Records for the exercise =>
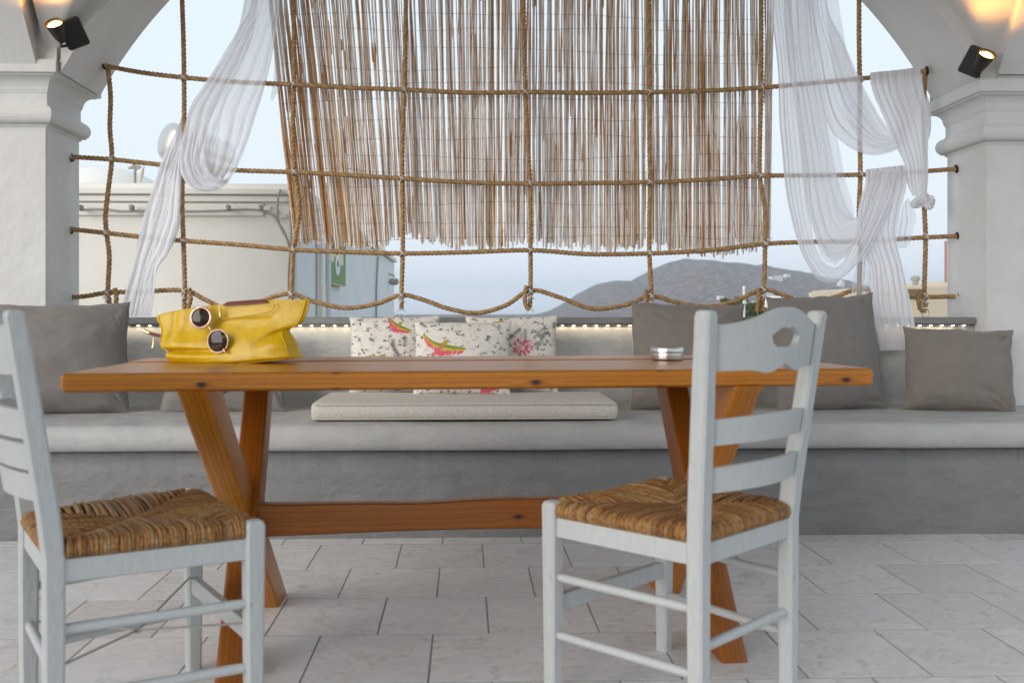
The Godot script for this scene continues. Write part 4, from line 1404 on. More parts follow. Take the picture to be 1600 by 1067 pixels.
func make_bag() -> void:
	var low := zoomed([345, 655, 400, 676, 520, 684, 690, 688, 860, 684, 1010, 676, 1150, 662, 1270, 650, 1368, 638])
	var top := zoomed([186, 282, 330, 245, 450, 226, 560, 208, 740, 190, 940, 172, 1130, 155, 1300, 150, 1462, 150])
	var left := zoomed([345, 655, 330, 610, 322, 575, 275, 548, 252, 500, 240, 430, 218, 370, 190, 320, 186, 282])
	var right := zoomed([1368, 638, 1362, 590, 1345, 540, 1318, 480, 1290, 430, 1285, 398, 1380, 352, 1432, 270, 1462, 150])
	var base := bag_at(360, 566)
	base.y = 0.7515
	var o := thing("handbag", "yellow leather handbag standing on the left of the wooden table", "bag", base)
	var nrm := Vector3(-0.34, 0, 1).normalized()
	var n := 72
	var h := 48
	var sides := []
	for side in [1.0, -1.0]:
		var p := PackedVector3Array()
		for j in h + 1:
			var v := float(j) / h
			for i in n + 1:
				var u := float(i) / n
				var lo := spline(low, u)
				var hi := spline(top, u)
				var le := spline(left, v)
				var ri := spline(right, v)
				var q := lo.lerp(hi, v) + le.lerp(ri, u) - (spline(low, 0).lerp(spline(low, 1), u)).lerp(spline(top, 0).lerp(spline(top, 1), u), v)
				var edge := pow(clampf(1.0 - pow(absf(2 * u - 1), 5.0), 0, 1), 0.5)
				var th := lerpf(0.062, 0.010, smoothstep(0.05, 1.0, v)) * edge
				th *= smoothstep(-0.10, 0.07, v)
				if side > 0:
					var g1 := exp(-pow((v - (0.30 - 0.05 * u)) / 0.045, 2)) * smoothstep(0.60, 0.20, u)
					th += -0.026 * g1 * edge + 0.014 * exp(-pow((v - 0.17) / 0.09, 2)) * smoothstep(0.62, 0.15, u) * edge
					th += 0.016 * exp(-pow((v - 0.46) / 0.12, 2)) * smoothstep(0.6, 0.1, u) * edge
					var g2 := exp(-pow((v - (0.62 - 0.55 * (1.0 - u) * 2.2)) / 0.05, 2)) * smoothstep(0.70, 0.92, u)
					th += -0.022 * g2 * edge + 0.012 * exp(-pow((v - 0.30) / 0.10, 2)) * smoothstep(0.72, 0.92, u) * edge
					th += 0.006 * exp(-pow((u - 0.22) / 0.05, 2)) * smoothstep(0.3, 0.7, v) - 0.006 * exp(-pow((u - 0.15) / 0.03, 2)) * smoothstep(0.35, 0.7, v)
					# the slot of the cut-out handle
					th -= 0.004 * smoothstep(0.44, 0.46, u) * smoothstep(0.80, 0.78, u) * smoothstep(0.80, 0.84, v)
				th += 0.006 * fine.get_noise_3d(u * 180, v * 120, side * 30) * edge
				p.append(bag_at(q.x, q.y) - base + nrm * side * maxf(th, 0.002))
		sides.append(p)
	var mb := Mb.new()
	mb.grid(n + 1, h + 1, sides[0])
	mb.grid(n + 1, h + 1, sides[1])
	for e in [0, 1]:
		var p := PackedVector3Array()
		for j in h + 1:
			var k: int = j * (n + 1) + (n if e else 0)
			p.append_array([sides[0][k], sides[1][k]])
		mb.grid(2, h + 1, p)
	var p2 := PackedVector3Array()
	for i in n + 1:
		p2.append_array([sides[0][i], sides[1][i]])
	mb.grid(2, n + 1, p2)
	var body := part("body", mb.mesh(), M.yellow_leather, o)
	# welted seams up both ends and along the base
	for q in [zoomed([372, 674, 360, 620, 352, 580, 300, 548, 275, 500, 262, 430, 240, 370, 214, 320, 208, 284]), zoomed([1340, 636, 1334, 590, 1318, 540, 1294, 484, 1268, 436, 1262, 402, 1352, 356, 1404, 276, 1434, 156]), zoomed([360, 664, 520, 674, 690, 678, 860, 674, 1010, 666, 1150, 652, 1270, 640, 1350, 630])]:
		var sp := PackedVector3Array()
		for e in q:
			var w := bag_at(e.x, e.y) - base
			var best := w
			var near := 1e9
			for s in sides[0]:
				var dd: float = (s - w - nrm * (s - w).dot(nrm)).length()
				if dd < near:
					near = dd
					best = s
			sp.append(best + nrm * 0.0012)
		var sb := Mb.new()
		sb.tube(smooth_path(sp, 0.006), [0.0021], 6)
		part("seam", sb.mesh(), M.yellow_leather, body)
	# opening along the top: dark red lining seen through the handle slot
	var lin_b := Mb.new()
	var lp := PackedVector3Array()
	for k in 13:
		var f := k / 12.0
		var a := bag_at(lerpf(352, 421, f), lerpf(476, 471.0, f)) - base
		var hgt := 0.0075 * sqrt(maxf(0.0, 1.0 - pow(2 * f - 1, 8)))
		lp.append_array([a + nrm * 0.014 + Vector3(0, -0.004, 0), a + nrm * 0.013 + Vector3(0, hgt, 0), a + nrm * 0.002 + Vector3(0, hgt, 0)])
	lin_b.grid(3, 13, lp)
	part("handle_slot", lin_b.mesh(), M.lining_red, o)
	var rim := Mb.new()
	var rp := PackedVector3Array()
	for q in zoomed([745, 312, 860, 298, 1000, 280, 1120, 258, 1175, 236, 1196, 200, 1180, 172]):
		rp.append(bag_at(q.x, q.y) - base + nrm * 0.0205)
	rim.tube(smooth_path(rp, 0.006), [0.0016], 6)
	part("handle_stitching", rim.mesh(), M.yellow_leather, body)
	# strap end with gold tip and hanging pull on the left
	var strap := Mb.new()
	var sp := PackedVector3Array()
	for q in zoomed([232, 452, 200, 450, 160, 440, 120, 428]):
		sp.append(bag_at(q.x, q.y) - base)
	strap.tube(sp, [0.0045, 0.005, 0.005, 0.005], 8)
	part("zip_end", strap.mesh(), M.lining_red, o)
	var tip := Mb.new()
	var tp := PackedVector3Array()
	for q in zoomed([124, 430, 100, 418, 76, 406]):
		tp.append(bag_at(q.x, q.y) - base)
	tip.tube(tp, [0.0055, 0.006, 0.005], 10)
	part("zip_tip", tip.mesh(), M.gold, o)
	for e in [[152, 465, 156, 500, 150, 552, 0.0], [742, 200, 748, 250, 752, 292, 0.024]]:
		var z := Mb.new()
		var zp := PackedVector3Array()
		for k in 3:
			var q: Vector2 = zoomed([e[k * 2], e[k * 2 + 1]])[0]
			zp.append(bag_at(q.x, q.y) - base + nrm * e[6])
		z.tube(zp, [0.0016, 0.002, 0.0042], 8)
		part("zip_pull", z.mesh(), M.gold, o)

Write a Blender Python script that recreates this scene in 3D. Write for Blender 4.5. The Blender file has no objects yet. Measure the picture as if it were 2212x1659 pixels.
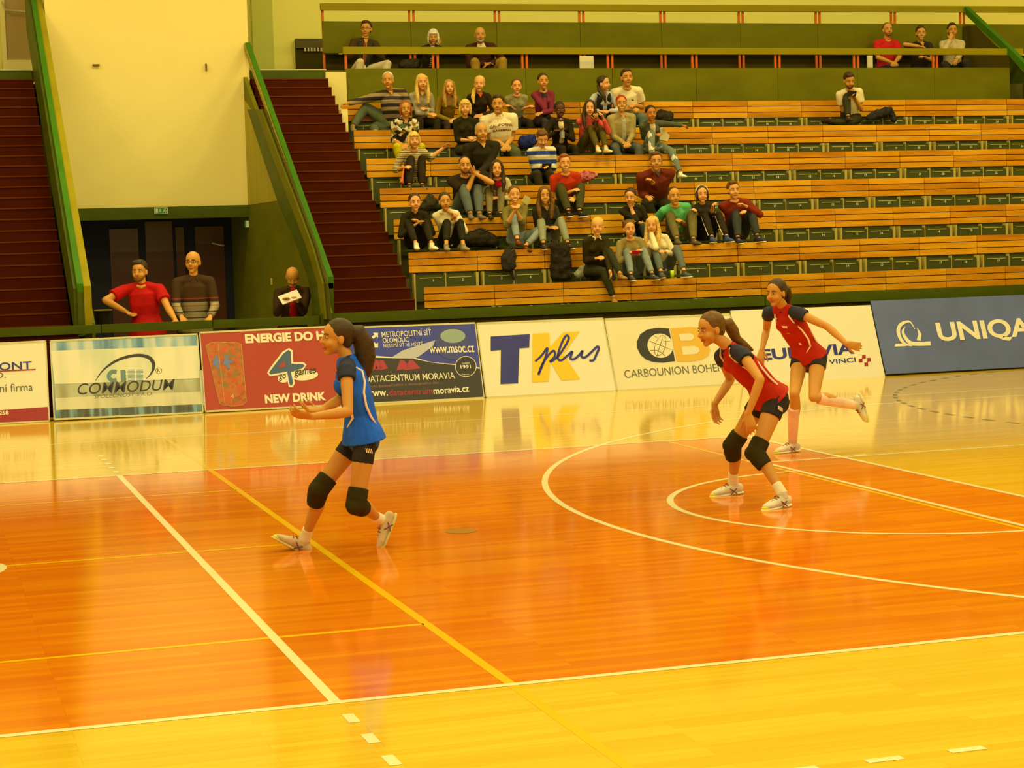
import bpy, math, random
import numpy as np
from mathutils import Vector, Matrix

# ------------------------------------------------------------------ camera
W, H = 2212, 1659
CP = [-1.69926, -8.01629, 1.98945]; YAW, PITCH, ROLL, F = .30318, -.07641, -.02844, 4131.793
def _rot():
    cy, sy, cp, sp = math.cos(YAW), math.sin(YAW), math.cos(PITCH), math.sin(PITCH)
    f = Vector((sy*cp, cy*cp, sp)); r = Vector((cy, -sy, 0)); u = r.cross(f)
    cr, sr = math.cos(ROLL), math.sin(ROLL)
    return r*cr+u*sr, -r*sr+u*cr, f
CR, CU, CF = _rot()
CAM = Vector(CP)
scene = bpy.context.scene
cam = bpy.data.cameras.new('camera'); cam.sensor_width = 36; cam.lens = F/W*36; cam.clip_end = 200
camo = bpy.data.objects.new('camera', cam); scene.collection.objects.link(camo); scene.camera = camo
m = Matrix((CR, CU, -CF)).transposed().to_4x4(); m.translation = CAM; camo.matrix_world = m

def ray(x, y):
    return (CR*((x-W/2)/F) + CU*(-(y-H/2)/F) + CF)
def at(x, y, Y):                       # pixel -> point on the vertical plane y = Y
    d = ray(x, y); return CAM + d*((Y-CAM.y)/d.y)
def atX(x, y, X):
    d = ray(x, y); return CAM + d*((X-CAM.x)/d.x)
def atZ(x, y, Z=0):
    d = ray(x, y); return CAM + d*((Z-CAM.z)/d.z)
def reach(A, x, y, L, far=False):      # point on the pixel's ray at distance L from A
    d = ray(x, y).normalized(); t = (A-CAM).dot(d); q = (A-CAM-d*t).length
    if q >= L: return CAM+d*t
    k = math.sqrt(L*L-q*q); return CAM+d*(t+k if far else t-k)

# ------------------------------------------------------------------ light and exposure
LT = (1.05, .86, .36)                  # warm hall light: what a white upright surface shows
vs = scene.view_settings
scene.display_settings.display_device = 'sRGB'
vs.view_transform = 'Standard'; vs.look = 'None'; vs.gamma = 1; vs.use_curve_mapping = False
vs.exposure = 0.0
wd = bpy.data.worlds.new('hall_air'); scene.world = wd; wd.use_nodes = True
bg = wd.node_tree.nodes['Background']; bg.inputs[0].default_value = (1.0, .81, .33, 1); bg.inputs[1].default_value = .52
for ix in range(4):
    for iy in range(4):
        l = bpy.data.lights.new('ceiling_lamp', 'AREA'); l.shape = 'RECTANGLE'; l.size = 2.2; l.size_y = 1.2
        l.color = (1.0, .81, .33); l.energy = 330
        o = bpy.data.objects.new('ceiling_lamp', l); scene.collection.objects.link(o)
        o.location = (-5+ix*7, -9+iy*8.2, 10.2)
        o['label'] = 'hall lamp high above the court'; o['category'] = 'lamp'; o['group'] = 'hall lamps'

# ------------------------------------------------------------------ helpers
def lin(c):
    c /= 255.; return c/12.92 if c <= .04045 else ((c+.055)/1.055)**2.4
MATS = {}
def alb(c, f=1.0):
    return tuple(min(.93, max(.002, lin(v)/(L*f))) for v, L in zip(c, LT)) + (1,)
def M(name, c, rough=.6, spec=.3, f=1.0, metal=0, pat=None):
    """c is the colour the surface shows under the hall light (sRGB); converted to albedo."""
    if name in MATS: return MATS[name]
    m = bpy.data.materials.new(name); m.use_nodes = True; nt = m.node_tree; b = nt.nodes['Principled BSDF']
    b.inputs['Base Color'].default_value = alb(c, f); b.inputs['Roughness'].default_value = rough
    b.inputs['Specular IOR Level'].default_value = spec; b.inputs['Metallic'].default_value = metal
    m.diffuse_color = alb(c, f)
    if pat: pat(nt, b, c, f)
    MATS[name] = m; return m
def node(nt, t, **k):
    n = nt.nodes.new(t)
    for a, v in k.items(): setattr(n, a, v)
    return n
def ramp(nt, fac, stops, interp='LINEAR'):
    r = node(nt, 'ShaderNodeValToRGB'); r.color_ramp.interpolation = interp
    while len(r.color_ramp.elements) < len(stops): r.color_ramp.elements.new(.5)
    for e, (p, c) in zip(r.color_ramp.elements, stops): e.position = p; e.color = c
    nt.links.new(fac, r.inputs[0]); return r.outputs[0]
def coords(nt, scale=(1, 1, 1), loc=(0, 0, 0)):
    t = node(nt, 'ShaderNodeTexCoord'); mp = node(nt, 'ShaderNodeMapping')
    mp.inputs['Scale'].default_value = scale; mp.inputs['Location'].default_value = loc
    nt.links.new(t.outputs['Object'], mp.inputs[0]); return mp.outputs[0]
def mottled(scale=(6, 6, 6), amt=.25, bump=0):
    def f(nt, b, c, k):
        n = node(nt, 'ShaderNodeTexNoise'); nt.links.new(coords(nt, scale), n.inputs['Vector']); n.inputs['Scale'].default_value = 1
        n.inputs['Detail'].default_value = 4
        a = alb(c, k)
        lo = tuple(v*(1-amt) for v in a[:3])+(1,); hi = tuple(min(.95, v*(1+amt)) for v in a[:3])+(1,)
        nt.links.new(ramp(nt, n.outputs['Fac'], [(.3, lo), (.7, hi)]), b.inputs['Base Color'])
        if bump:
            bp = node(nt, 'ShaderNodeBump'); bp.inputs['Strength'].default_value = bump; bp.inputs['Distance'].default_value = .02
            nt.links.new(n.outputs['Fac'], bp.inputs['Height']); nt.links.new(bp.outputs[0], b.inputs['Normal'])
    return f
cloth = mottled((9, 9, 9), .12, .5)
def banded(cols, period, axis=2, warp=0.0):       # knitted horizontal bands
    def f(nt, b, c, k):
        s = [0, 0, 0]; s[axis] = 1/period
        v = coords(nt, tuple(s))
        sp = node(nt, 'ShaderNodeSeparateXYZ'); nt.links.new(v, sp.inputs[0])
        fr = node(nt, 'ShaderNodeMath', operation='FRACT')
        nt.links.new(sp.outputs[axis], fr.inputs[0])
        stops = []; 
        for p, col in cols: stops.append((p, alb(col, k)))
        nt.links.new(ramp(nt, fr.outputs[0], stops, 'CONSTANT'), b.inputs['Base Color'])
    return f
def blotchy(cols, scale=30):                       # floral / camouflage prints
    def f(nt, b, c, k):
        n = node(nt, 'ShaderNodeTexVoronoi'); n.inputs['Scale'].default_value = scale
        nz = node(nt, 'ShaderNodeTexNoise'); nz.inputs['Scale'].default_value = scale*1.3
        cc = coords(nt); nt.links.new(cc, nz.inputs['Vector'])
        mx = node(nt, 'ShaderNodeMixRGB'); mx.inputs[0].default_value = .06
        nt.links.new(cc, mx.inputs[1]); nt.links.new(nz.outputs['Color'], mx.inputs[2]); nt.links.new(mx.outputs[0], n.inputs['Vector'])
        sp = node(nt, 'ShaderNodeSeparateColor'); nt.links.new(n.outputs['Color'], sp.inputs[0])
        nt.links.new(ramp(nt, sp.outputs[0], [(p, alb(col, k)) for p, col in cols], 'CONSTANT'), b.inputs['Base Color'])
    return f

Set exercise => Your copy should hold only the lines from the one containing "Write a Blender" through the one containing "from mathutils import Vector, Matrix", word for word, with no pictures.

Right answer =>
Write a Blender Python script that recreates this scene in 3D. Write for Blender 4.5. The Blender file has no objects yet. Measure the picture as if it were 2212x1659 pixels.
import bpy, math, random
import numpy as np
from mathutils import Vector, Matrix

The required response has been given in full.